Operating Systems: Three Easy Pieces Ch. 19

Paging: Faster Translations

• TLB: Translation-lookaside buffer
  • Part of MMU: Memory-management unit
  • hardware cache: unlike memory cache, it is visible
• Hardware-managed TLB
  1. extract virtual page number from virtual address and check TLB holds a translation
     1. TLB Hit : TLB hold the translation
     2. TLB Miss : TLB doesn’t have the translatinon
        1. In the case, update the TLB with the translation
        2. It is costly since it has more memory access
  2. avoid TLB miss is important
• Example
  • In the case of array
    • Since the array has continous memory, if we load memory unit by memory size, TLB hit occurs often
  • Spatial locality
    • The element of the array are packed tightly into pages
  • Temporal locality
    • Quick re-referencing of memory items in time
• Handling TLB miss
  • CISC (complex-instruction set computers), the old day system, engineer doesn’t believe OS
    • Therefore, hardware know exactly where the page tables located via a page-table base register
    • Hardware-managed TLB, uses fixed multi-level page table
  • RISC (reduced-instrution set computers)
    • TLB miss occurs, hardware simply raise the exception
    • Software-managed TLB
    • On the TLB miss → exception → raises privileged level to kernel mode, and jumps to a trap handler
    • Important details
      • return-from-trap instructions needs to be a little different
        • It resume the execution from the instruction “cause” the TLB miss because it now will occur TLB hit
      • TLB miss-handling, need to extra careful not to cause an infinite chain of TLB miss
        • Many solutions → keep TLB miss handler in physical memory
        • reserve some entries in the TLB for permanenetly-valid translations and use some of those permananent translation slots for the handler code it self → wired translation
    • Flexibility → OS can use any data structure it wants to implement page table
    • Simplicity → the hardware doesn’t have to do much on a miss
• TLB Content
  • TLB might have 32, 64, 128 entries with fully associative

  • VPN

    PFN

    other bits

  • Other bits
    • valid bit - whether the entry has a valid translation or not
    • protection bit - how can a page can be accessed
    • Address-space identifier
    • dirty bit
  • Context switches
    • the TLB contains virtual-to-physical translations that are only valid for the currently running process; these translations are not meaningful for other processes.
    • Need to be careful not to be use other TLB
    • If there is same vpn, the hardware can’t distinguish which entry is meant for which process
    • Solution
      • TLB flush
        • flush the TLB on context switch, emptying TLB before running the new process
          • On a software-based system, this can be accomplished with an explicit (and privileged) hardware instruction; with a hardware-managed TLB, the flush could be enacted when the page-table base register is changed (note the OS must change the PTBR on a context switch anyhow)
          • There is a cost, it must incur TLB misses at it touches its data and code pages
      • ASID
        • address space identifier
        • TLB can hold same VPN with ASID without confusion
        • Two processes can share a page with this method
  • Replacement policy
    • main issue: cache replacement; how can we replace?
    • LRU(Least-recently-used)
      • take advantage of locality in the memory-reference stream
    • Random policy
  • The real TLB
    • Page 193
  • The use of TLBs in virtual memory systems can significantly improve address translation performance by caching frequently accessed page table entries on-chip, reducing the need to access main memory.

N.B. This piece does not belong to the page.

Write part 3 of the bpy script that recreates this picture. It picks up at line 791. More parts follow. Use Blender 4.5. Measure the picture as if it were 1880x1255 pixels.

This results in performance similar to that of non-virtualized memory. However, TLBs may be less effective for programs that access a large number of pages in a short time, leading to TLB misses and decreased performance. One solution to this issue is to use larger page sizes to increase TLB coverage, but TLB access can also become a bottleneck in the CPU pipeline, particularly with physically-indexed caches, and virtually-indexed caches introduce new hardware design issues.